The congratulatory greeting cards are nice, but let’s face it: When new grads rip one open, they really hope there’s cash or a check inside…
— from an article by Michelle Singletary in the Washington Post, May 31
The students are graduating, right about now, and they’re hearing speeches about the wonderful future they’re moving into. And getting greeting cards, some of which might contain money.
At a Berkshire Hathaway shareholders meeting, billionaire Warren Buffett was asked by a 14-year-old for his top financial advice for young people today.
“If I had one piece of advice to give to young people, you know, across the board, it would be just to don’t get in debt,” Buffett said.
Ha!
Where was Warren Buffet when I was taking out my student loans? My college finance office made it as easy as pie to rack up $28,000 in debt.
For a degree in journalism. Journalism, folks.
What were they thinking?
That I was going to be able to pay off $28,000 in student debt with a journalism degree? Ha!
But I can’t blame the finance office. They all graduated from college with degrees in business administration, without learning a single thing about debt.
Without learning the most important thing we needed to learn.
I hope you don’t mind if I quote American philosopher Ralph Waldo Emerson.
We are students of words: we are shut up in schools, and colleges, and recitation-rooms, for ten or fifteen years, and come out at last with a bag of wind, a memory of words, and do not know a thing.
He wrote that in 1844. Unfortunately, I didn’t come across it until a couple of days ago. It wasn’t required reading in my classes.
Of course, what he forgot to mention is, that along with that bag of wind comes student debt. Lots of it.
But the truly funny part of this whole situation is that money is entirely an imaginary concept. A fiction. Just like the education I received.

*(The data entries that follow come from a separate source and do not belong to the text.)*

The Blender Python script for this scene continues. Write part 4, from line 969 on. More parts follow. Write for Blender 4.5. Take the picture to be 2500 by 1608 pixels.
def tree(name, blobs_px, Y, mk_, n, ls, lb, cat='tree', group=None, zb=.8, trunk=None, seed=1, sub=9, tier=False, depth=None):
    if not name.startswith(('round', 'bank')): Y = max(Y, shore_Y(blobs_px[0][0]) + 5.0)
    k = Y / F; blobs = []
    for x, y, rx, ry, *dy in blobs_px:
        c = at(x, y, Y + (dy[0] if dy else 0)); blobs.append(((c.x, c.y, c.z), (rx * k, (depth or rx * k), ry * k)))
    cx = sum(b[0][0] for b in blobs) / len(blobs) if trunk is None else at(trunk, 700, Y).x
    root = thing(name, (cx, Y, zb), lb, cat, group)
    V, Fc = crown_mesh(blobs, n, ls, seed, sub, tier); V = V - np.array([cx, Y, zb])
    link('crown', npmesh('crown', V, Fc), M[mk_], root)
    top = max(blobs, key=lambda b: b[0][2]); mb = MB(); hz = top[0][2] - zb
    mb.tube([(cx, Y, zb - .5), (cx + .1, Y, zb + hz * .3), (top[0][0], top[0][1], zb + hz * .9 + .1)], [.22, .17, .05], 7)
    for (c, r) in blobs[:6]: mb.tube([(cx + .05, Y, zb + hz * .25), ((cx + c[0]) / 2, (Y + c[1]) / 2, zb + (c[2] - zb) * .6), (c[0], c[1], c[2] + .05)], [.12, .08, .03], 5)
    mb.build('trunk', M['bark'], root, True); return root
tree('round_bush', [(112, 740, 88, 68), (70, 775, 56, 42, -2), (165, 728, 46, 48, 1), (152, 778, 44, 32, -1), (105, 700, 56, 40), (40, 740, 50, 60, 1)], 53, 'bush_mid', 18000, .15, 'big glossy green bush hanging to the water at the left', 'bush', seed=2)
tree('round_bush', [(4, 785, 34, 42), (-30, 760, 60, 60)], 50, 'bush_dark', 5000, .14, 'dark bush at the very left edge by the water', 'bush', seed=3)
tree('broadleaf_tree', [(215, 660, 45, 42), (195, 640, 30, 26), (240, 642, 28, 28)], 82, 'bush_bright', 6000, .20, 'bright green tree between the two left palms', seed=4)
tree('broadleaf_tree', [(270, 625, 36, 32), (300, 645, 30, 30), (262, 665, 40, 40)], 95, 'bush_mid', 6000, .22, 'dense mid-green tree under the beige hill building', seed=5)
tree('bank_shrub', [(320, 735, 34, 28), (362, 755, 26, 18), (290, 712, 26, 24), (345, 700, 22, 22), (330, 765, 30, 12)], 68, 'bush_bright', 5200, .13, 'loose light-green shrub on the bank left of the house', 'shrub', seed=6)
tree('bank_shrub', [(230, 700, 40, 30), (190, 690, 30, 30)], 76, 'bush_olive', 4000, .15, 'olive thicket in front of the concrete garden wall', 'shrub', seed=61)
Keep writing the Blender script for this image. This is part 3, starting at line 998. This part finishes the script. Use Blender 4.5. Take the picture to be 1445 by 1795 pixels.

A bag of wind for which I racked up $28,000 in student loans that I will likely never pay off.
Just for the fun of it, let’s consider what would happen if I defaulted on my loans.
Does anyone actually need that money? That fictional money?
I spent it to get a journalism degree, which turned out to be worthless, so by any coherent system of correlation, the money I borrowed from a bank and paid to the college was also worthless.
I know the bank will be pissed of I default, and will try to make me feel guilty. But in reality, the bank has more money than they will ever be able to spend, and my measly $28,000 is less than a drop in the bucket. It’s, like, one molecule of H2O.
In reality.
But why are we even talking about “in reality”? What’s reality? I’d like Warren Buffett to express an opinion on that question.
An author much more intelligent than myself once wrote:
“Reality is a fiction with an unlimited budget.”
And what funds that budget? Money. The ultimate fiction.
Following the ‘debt ceiling’ negotiations in May, 2023, my U.S. Senator, Michael Bennet, voted to raise the debt ceiling. He explained that the bill “was far from perfect” but it avoided a catastrophe.
Then he said:
“We cannot continue to allow politicians to weaponize the debt ceiling and hold the American economy hostage year after year. It’s time for Congress to pass my bill to eliminate the debt ceiling and permanently lift the threat of default from our economy.”
Sounds like Senator Bennet wants to keep putting us deeper and deeper into debt with each passing year.
I bet he went to college, to learn that.